Tout ce que veut la Turquie, c’est une scène internationale paisible, la stabilisation des régions troublées, la justice, le respect du droit. Nous ne pouvons tolérer que des pays qui utilisent leur statut aux Nations-Unies permettent que des crises s’enlisent, ferment les yeux sur des violences, juste pour leurs intérêts particuliers. C’est le sens de la formule de mon Président quand il dit que le monde « ne se limite pas à cinq » (allusion aux cinq membres permanents du Conseil de Sécurité des Nations qui disposent d’un droit de veto).
En conclusion, je voudrais dire que la Turquie d’aujourd’hui, consciente de son passé et des acquis de ses 98 années, affirme haut et fort son indépendance en se plaçant à côté des pays qui refusent les ingérences et veulent s’affirmer et se développer dans un environnement de coopération respectueux des souverainetés nationales. La quête pour la démocratie ou les engagements internationaux ne peut servir de prétexte à des diktats et des injustices.
Nous prônons le dialogue d’égal à égal sans donneur de leçons. Et c’est aussi la raison pour laquelle, nous pensons qu’un partenariat avec l’Afrique est important pour la Turquie.
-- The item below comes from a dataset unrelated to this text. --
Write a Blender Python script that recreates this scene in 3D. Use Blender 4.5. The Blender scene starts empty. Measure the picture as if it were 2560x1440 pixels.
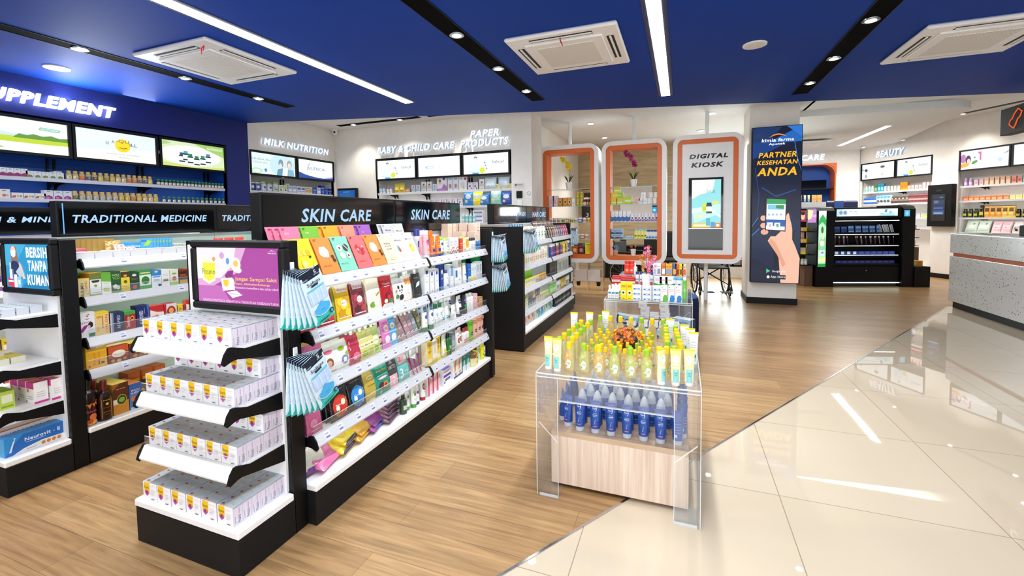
# Pharmacy shop interior: blue ceiling, gondola shelving, acrylic tables, wall bays.
import bpy, math, random
from mathutils import Vector as V, Matrix
C = bpy.context.scene.collection
SC = bpy.context.scene
R = random.Random(7)
PI = math.pi
# ---------------------------------------------------------------- camera, world, exposure
def cam_axes(yaw, pit, rol):
    f = V((-math.sin(yaw)*math.cos(pit), math.cos(yaw)*math.cos(pit), -math.sin(pit)))
    r = V((math.cos(yaw), math.sin(yaw), 0)); u = r.cross(f)
    return r*math.cos(rol)+u*math.sin(rol), -r*math.sin(rol)+u*math.cos(rol), f
cr, cu, cf = cam_axes(.364994, .053070, -.013728)
cd = bpy.data.cameras.new('camera'); cam = bpy.data.objects.new('camera', cd); C.objects.link(cam)
cam.matrix_world = Matrix(((cr.x, cu.x, -cf.x, 0), (cr.y, cu.y, -cf.y, 0), (cr.z, cu.z, -cf.z, 1.45), (0, 0, 0, 1)))
cd.sensor_width = 36; cd.lens = 36*1110.03/2560; cd.shift_y = -(720-604.2)/2560; cd.clip_start = .05; cd.clip_end = 100
SC.camera = cam
SC.view_settings.view_transform = 'Standard'; SC.view_settings.look = 'None'; SC.view_settings.gamma = 1
SC.view_settings.use_curve_mapping = False
SC.view_settings.exposure = 0.02
w = bpy.data.worlds.new('world'); SC.world = w; w.use_nodes = True
w.node_tree.nodes['Background'].inputs[0].default_value = (.93, .97, 1, 1)
w.node_tree.nodes['Background'].inputs[1].default_value = .42
cy = SC.cycles
cy.max_bounces = 7; cy.diffuse_bounces = 4; cy.glossy_bounces = 3; cy.transmission_bounces = 4; cy.transparent_max_bounces = 14
cy.caustics_reflective = False; cy.caustics_refractive = False; cy.sample_clamp_indirect = 4; cy.use_adaptive_sampling = True; cy.adaptive_threshold = .03

def lamp(kind, name, loc, energy, color=(1, 1, 1), direc=(0, 0, -1), size=.1, size_y=None, spot=None, blend=.5):
    l = bpy.data.lights.new(name, kind); l.energy = energy; l.color = color
    if kind == 'AREA':
        l.shape = 'RECTANGLE' if size_y else 'SQUARE'; l.size = size
        if size_y: l.size_y = size_y
    else:
        l.shadow_soft_size = size
    if kind == 'SPOT': l.spot_size = spot; l.spot_blend = blend
    o = bpy.data.objects.new(name, l); C.objects.link(o); o.location = loc
    o.rotation_euler = V(direc).to_track_quat('-Z', 'Y').to_euler()
    return o
# ---------------------------------------------------------------- colours and materials
def lin(c):
    if isinstance(c, str):
        c = c.lstrip('#')
        if len(c) == 3: c = ''.join(x*2 for x in c)
        c = [int(c[i:i+2], 16)/255 for i in (0, 2, 4)]
        c = [x/12.92 if x <= .04045 else ((x+.055)/1.055)**2.4 for x in c]
    return tuple(c[:3])
M = {}
def nodes(name):
    m = bpy.data.materials.new(name); m.use_nodes = True; nt = m.node_tree
    b = nt.nodes['Principled BSDF']; M[name] = m
    return m, nt, b
def N(nt, t, **kw):
    n = nt.nodes.new(t)
    for k, v in kw.items():
        if k.startswith('i'): n.inputs[int(k[1:])].default_value = v
        else: setattr(n, k, v)
    return n
def bump(nt, b, scale, strength, dist=.002, coord='Object', stretch=None):
    tc = N(nt, 'ShaderNodeTexCoord'); nz = N(nt, 'ShaderNodeTexNoise'); nz.inputs['Scale'].default_value = scale
    src = tc.outputs[coord]
    if stretch:
        mp = N(nt, 'ShaderNodeMapping'); mp.inputs['Scale'].default_value = stretch; nt.links.new(src, mp.inputs[0]); src = mp.outputs[0]
    nt.links.new(src, nz.inputs['Vector'])
    bp = N(nt, 'ShaderNodeBump'); bp.inputs['Strength'].default_value = strength; bp.inputs['Distance'].default_value = dist
    nt.links.new(nz.outputs[0], bp.inputs['Height']); nt.links.new(bp.outputs[0], b.inputs['Normal'])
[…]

Dans cet environnement international perturbé, nous avons tout à gagner du dialogue que nous pouvons avoir parmi nos amis sur le continent africain qui sont dans le même état d’esprit.

Quel message pour clore cette interview au cours de laquelle nous n’avons pas la prétention d’avoir abordé toutes les questions ?
Je remercie la presse pour m’avoir permis de présenter mon pays la Turquie à vos lecteurs. Je souhaite longue vie à notre amitié. Vive la Turquie ! Vive le Bénin ! Vive la coopération turco-béninoise. J’invite les Béninois à s’intéresser aussi à la Turquie, à la découvrir et à venir dialoguer avec nous. Merci beaucoup.